The result is a slick and swift package, carried along by pitch-perfect narration from lifelong/long-suffering Leafs fan Will Arnett.

Russell admits he’d rather have told a different story. “As a producer, when you see what happens in Game 7, you realize you’ve got a very emotional kind of story beat,” he said. “It’s hard to separate my Leafs fandom from my producing, but I still would have rather told the story and been there at the end with the team raising the Stanley Cup. I think that would have been just as compelling, if not more compelling.”

Hard disagree. Leo Tolstoy observed that all happy families are alike. So are Stanley Cup-winning teams, as we’re reminded every spring when the cliché montages play across our TV screens: bearded, bearish warriors throwing their gloves in the air, falling exhausted to the ice together like drunken undergrads, raising Lord Stanley’s token like a spoil of war. But, to quote Anna Karenina, “every unhappy family is unhappy in its own way.” That’s what makes for must-watch TV.

Still, there were obstacles for Russell and his crew to overcome.

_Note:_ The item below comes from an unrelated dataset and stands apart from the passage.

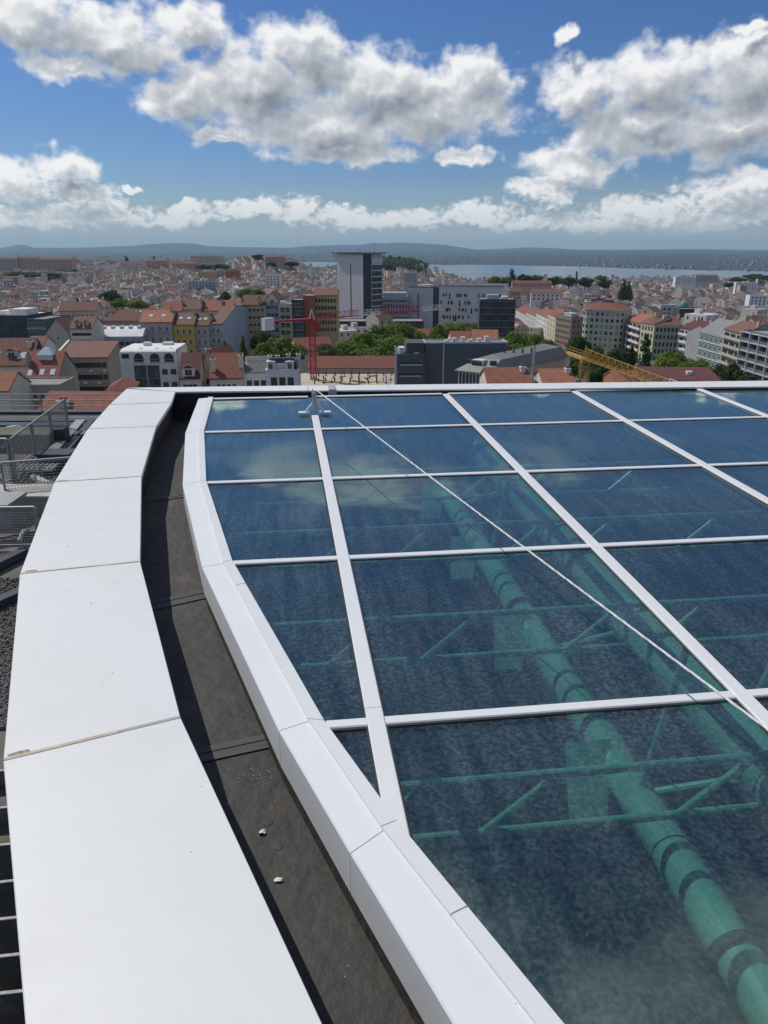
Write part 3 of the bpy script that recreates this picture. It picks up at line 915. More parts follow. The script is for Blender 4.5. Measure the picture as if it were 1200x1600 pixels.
# ranges of hills behind the river; profile = photo column -> crest row
CREST = [(-200, 387), (0, 387), (18, 385), (26, 382), (42, 383), (52, 387), (120, 387), (200, 384.5), (240, 381), (275, 379.5), (300, 380.5), (330, 385), (400, 386.5), (450, 387), (490, 384), (530, 383), (560, 382.5), (585, 379.5), (600, 380.5), (620, 379), (650, 380), (690, 382), (720, 386.5), (745, 390), (790, 388.5), (830, 386.5), (860, 387.5), (900, 390), (1000, 392.5), (1100, 394), (1200, 395), (1500, 396)]
def crest(u):
    for (a, va), (b, vb) in zip(CREST, CREST[1:]):
        if a <= u <= b:
            t = (u - a) / (b - a); t = t * t * (3 - 2 * t)
            return va + (vb - va) * t
    return 396
for (dist, lift, label, nm) in ((22000, 0.0, 0, 'hills'), (15000, -5.5, 1, 'foothills')):
    m = MB()
    prof = []
    n_ = 240
    for i in range(n_ + 1):
        u = -200 + 1600 * i / n_
        v = crest(u) if label == 0 else 394.5 + .003 * u + 1.4 * sin(u * .013) + .7 * sin(u * .045 + 1)
        c_ = pix(u, v, dist)
        prof.append((c_.x, c_.z))
    for k, (fy, fz) in enumerate([(0.82, 0.0), (.9, .45), (.96, .85), (1.0, 1.0), (1.05, .8), (1.15, 0.0)]):
        line = [(x * fy, dist * fy, -70 + (z + 70) * fz + (6 * sin(i * .7 + k * 2) + 5 * sin(i * .31 + k)) * (1 if 0 < fz < 1 else 0)) for i, (x, z) in enumerate(prof)]
        if k:
            for i in range(n_):
                m.face([prev[i], prev[i + 1], line[i + 1], line[i]])
        prev = line
    tag(m.build(nm, MT['hill'], smooth=True), kind='structure')
# the air: even haze over the whole scene
hm = MB()
hm.box(-26000, 26000, -1200, 30500, -95, 205)
hz_ = hm.build('haze', [])
hmat = bpy.data.materials.new('haze_air')
hmat.use_nodes = True
t = hmat.node_tree; t.nodes.clear()
pv = t.nodes.new('ShaderNodeVolumePrincipled')
pv.inputs['Color'].default_value = (.52, .78, 1.0, 1)
pv.inputs['Density'].default_value = 3.2e-5
pv.inputs['Anisotropy'].default_value = .15
ou = t.nodes.new('ShaderNodeOutputMaterial')
t.links.new(pv.outputs[0], ou.inputs['Volume'])
hz_.data.materials.append(hmat)
tag(hz_, 'thin blue haze over the city and river', 'haze', kind='stuff')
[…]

“When they lost in Game 7, the social-media outcry was so strong and negative, I think we were all sort of worried that Leafs fans might repel from this series, and might not want to watch it, because they’d be like: ‘Okay, we’re not gonna’ relive this,’” he admits. “But I think we did a good job of reframing the season and hopefully people will want to watch, in the sense that they get to see all the positive stuff that happened in the season, too. Yes, the ending was terrible and disappointing. But the other stuff that happened during the season was encouraging and exciting, and should be recognized as well. We’re hoping fans will tune in for that.”

No need to hope. On Friday morning, #AllOrNothing was trending on Twitter. Because of course it was. The show is the ne plus ultra Leafs experience: You already know it ends cataclysmically – heck, you watched it unfold in real time – and yet you still can’t help but put yourself through it again. Because there’s also, in that certainty, a sense of community, of recognizing that others are going through the same thing. Humans have been making art out of our pain for millennia, turning it into stories so that we can understand it, gain control over it, and keep going. It’s just what we do.

And if, after watching All or Nothing, your disaster cravings haven’t been fully satisfied, you can always watch Titanic: Amazon Prime will happily rent it to you for $4.99. If you want to experience a calamity on repeat, you can even buy the movie, for $19.99.

Or, I suppose, just wait for another Leafs season.